DATA SECTION:
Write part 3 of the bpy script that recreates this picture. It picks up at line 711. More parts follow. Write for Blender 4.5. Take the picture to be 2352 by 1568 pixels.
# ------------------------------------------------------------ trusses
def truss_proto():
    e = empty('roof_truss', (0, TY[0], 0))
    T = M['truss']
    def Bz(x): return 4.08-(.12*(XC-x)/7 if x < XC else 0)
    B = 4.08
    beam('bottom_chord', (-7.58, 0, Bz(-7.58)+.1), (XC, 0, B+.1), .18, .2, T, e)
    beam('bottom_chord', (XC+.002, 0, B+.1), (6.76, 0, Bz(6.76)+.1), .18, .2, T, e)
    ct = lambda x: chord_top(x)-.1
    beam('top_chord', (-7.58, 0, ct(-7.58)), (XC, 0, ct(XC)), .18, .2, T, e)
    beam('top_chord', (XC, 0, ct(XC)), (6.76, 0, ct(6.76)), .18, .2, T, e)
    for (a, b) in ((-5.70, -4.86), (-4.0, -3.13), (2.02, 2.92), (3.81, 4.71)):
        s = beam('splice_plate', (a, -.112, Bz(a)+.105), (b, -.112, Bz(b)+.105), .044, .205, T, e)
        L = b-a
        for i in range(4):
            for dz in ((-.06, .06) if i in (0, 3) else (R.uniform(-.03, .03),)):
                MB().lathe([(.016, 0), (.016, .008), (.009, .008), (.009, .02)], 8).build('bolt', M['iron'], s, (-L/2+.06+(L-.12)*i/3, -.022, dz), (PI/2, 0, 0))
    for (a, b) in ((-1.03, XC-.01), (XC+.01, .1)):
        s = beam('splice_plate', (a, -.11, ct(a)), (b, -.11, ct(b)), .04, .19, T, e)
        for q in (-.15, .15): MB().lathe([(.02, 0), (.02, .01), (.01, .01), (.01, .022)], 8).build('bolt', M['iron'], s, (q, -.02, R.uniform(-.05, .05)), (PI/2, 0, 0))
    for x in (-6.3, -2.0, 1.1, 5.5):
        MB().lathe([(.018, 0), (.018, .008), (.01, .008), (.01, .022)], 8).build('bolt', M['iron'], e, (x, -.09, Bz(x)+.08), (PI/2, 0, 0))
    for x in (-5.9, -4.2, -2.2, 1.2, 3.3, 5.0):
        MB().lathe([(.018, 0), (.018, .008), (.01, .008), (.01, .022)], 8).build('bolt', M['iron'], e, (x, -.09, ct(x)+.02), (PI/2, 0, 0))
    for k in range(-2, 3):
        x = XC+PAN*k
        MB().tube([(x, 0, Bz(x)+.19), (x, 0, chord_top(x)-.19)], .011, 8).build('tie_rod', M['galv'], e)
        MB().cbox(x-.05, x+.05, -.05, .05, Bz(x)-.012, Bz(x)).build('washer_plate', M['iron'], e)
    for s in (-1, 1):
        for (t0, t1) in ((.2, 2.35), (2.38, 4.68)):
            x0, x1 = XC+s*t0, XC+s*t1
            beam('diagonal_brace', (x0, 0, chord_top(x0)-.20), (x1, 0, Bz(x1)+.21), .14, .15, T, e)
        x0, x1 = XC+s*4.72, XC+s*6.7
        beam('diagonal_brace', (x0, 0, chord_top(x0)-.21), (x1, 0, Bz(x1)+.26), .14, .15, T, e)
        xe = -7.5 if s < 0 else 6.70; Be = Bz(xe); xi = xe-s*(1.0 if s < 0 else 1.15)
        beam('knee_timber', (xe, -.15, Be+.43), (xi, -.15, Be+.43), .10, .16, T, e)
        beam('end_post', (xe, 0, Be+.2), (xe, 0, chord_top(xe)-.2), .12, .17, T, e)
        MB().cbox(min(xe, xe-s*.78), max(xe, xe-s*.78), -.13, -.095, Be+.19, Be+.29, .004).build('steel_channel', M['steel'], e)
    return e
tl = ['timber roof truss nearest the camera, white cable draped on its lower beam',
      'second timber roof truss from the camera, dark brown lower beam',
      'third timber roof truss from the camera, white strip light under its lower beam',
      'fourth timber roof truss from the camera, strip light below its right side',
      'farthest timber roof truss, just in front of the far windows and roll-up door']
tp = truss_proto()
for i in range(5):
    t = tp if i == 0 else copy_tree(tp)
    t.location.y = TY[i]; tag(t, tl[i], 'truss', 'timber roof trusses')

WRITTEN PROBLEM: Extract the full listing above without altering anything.

OUTPUT OF THE EXERCISE:
Write part 3 of the bpy script that recreates this picture. It picks up at line 711. More parts follow. Write for Blender 4.5. Take the picture to be 2352 by 1568 pixels.
# ------------------------------------------------------------ trusses
def truss_proto():
    e = empty('roof_truss', (0, TY[0], 0))
    T = M['truss']
    def Bz(x): return 4.08-(.12*(XC-x)/7 if x < XC else 0)
    B = 4.08
    beam('bottom_chord', (-7.58, 0, Bz(-7.58)+.1), (XC, 0, B+.1), .18, .2, T, e)
    beam('bottom_chord', (XC+.002, 0, B+.1), (6.76, 0, Bz(6.76)+.1), .18, .2, T, e)
    ct = lambda x: chord_top(x)-.1
    beam('top_chord', (-7.58, 0, ct(-7.58)), (XC, 0, ct(XC)), .18, .2, T, e)
    beam('top_chord', (XC, 0, ct(XC)), (6.76, 0, ct(6.76)), .18, .2, T, e)
    for (a, b) in ((-5.70, -4.86), (-4.0, -3.13), (2.02, 2.92), (3.81, 4.71)):
        s = beam('splice_plate', (a, -.112, Bz(a)+.105), (b, -.112, Bz(b)+.105), .044, .205, T, e)
        L = b-a
        for i in range(4):
            for dz in ((-.06, .06) if i in (0, 3) else (R.uniform(-.03, .03),)):
                MB().lathe([(.016, 0), (.016, .008), (.009, .008), (.009, .02)], 8).build('bolt', M['iron'], s, (-L/2+.06+(L-.12)*i/3, -.022, dz), (PI/2, 0, 0))
    for (a, b) in ((-1.03, XC-.01), (XC+.01, .1)):
        s = beam('splice_plate', (a, -.11, ct(a)), (b, -.11, ct(b)), .04, .19, T, e)
        for q in (-.15, .15): MB().lathe([(.02, 0), (.02, .01), (.01, .01), (.01, .022)], 8).build('bolt', M['iron'], s, (q, -.02, R.uniform(-.05, .05)), (PI/2, 0, 0))
    for x in (-6.3, -2.0, 1.1, 5.5):
        MB().lathe([(.018, 0), (.018, .008), (.01, .008), (.01, .022)], 8).build('bolt', M['iron'], e, (x, -.09, Bz(x)+.08), (PI/2, 0, 0))
    for x in (-5.9, -4.2, -2.2, 1.2, 3.3, 5.0):
        MB().lathe([(.018, 0), (.018, .008), (.01, .008), (.01, .022)], 8).build('bolt', M['iron'], e, (x, -.09, ct(x)+.02), (PI/2, 0, 0))
    for k in range(-2, 3):
        x = XC+PAN*k
        MB().tube([(x, 0, Bz(x)+.19), (x, 0, chord_top(x)-.19)], .011, 8).build('tie_rod', M['galv'], e)
        MB().cbox(x-.05, x+.05, -.05, .05, Bz(x)-.012, Bz(x)).build('washer_plate', M['iron'], e)
    for s in (-1, 1):
        for (t0, t1) in ((.2, 2.35), (2.38, 4.68)):
            x0, x1 = XC+s*t0, XC+s*t1
            beam('diagonal_brace', (x0, 0, chord_top(x0)-.20), (x1, 0, Bz(x1)+.21), .14, .15, T, e)
        x0, x1 = XC+s*4.72, XC+s*6.7
        beam('diagonal_brace', (x0, 0, chord_top(x0)-.21), (x1, 0, Bz(x1)+.26), .14, .15, T, e)
        xe = -7.5 if s < 0 else 6.70; Be = Bz(xe); xi = xe-s*(1.0 if s < 0 else 1.15)
        beam('knee_timber', (xe, -.15, Be+.43), (xi, -.15, Be+.43), .10, .16, T, e)
        beam('end_post', (xe, 0, Be+.2), (xe, 0, chord_top(xe)-.2), .12, .17, T, e)
        MB().cbox(min(xe, xe-s*.78), max(xe, xe-s*.78), -.13, -.095, Be+.19, Be+.29, .004).build('steel_channel', M['steel'], e)
    return e
tl = ['timber roof truss nearest the camera, white cable draped on its lower beam',
      'second timber roof truss from the camera, dark brown lower beam',
      'third timber roof truss from the camera, white strip light under its lower beam',
      'fourth timber roof truss from the camera, strip light below its right side',
      'farthest timber roof truss, just in front of the far windows and roll-up door']
tp = truss_proto()
for i in range(5):
    t = tp if i == 0 else copy_tree(tp)
    t.location.y = TY[i]; tag(t, tl[i], 'truss', 'timber roof trusses')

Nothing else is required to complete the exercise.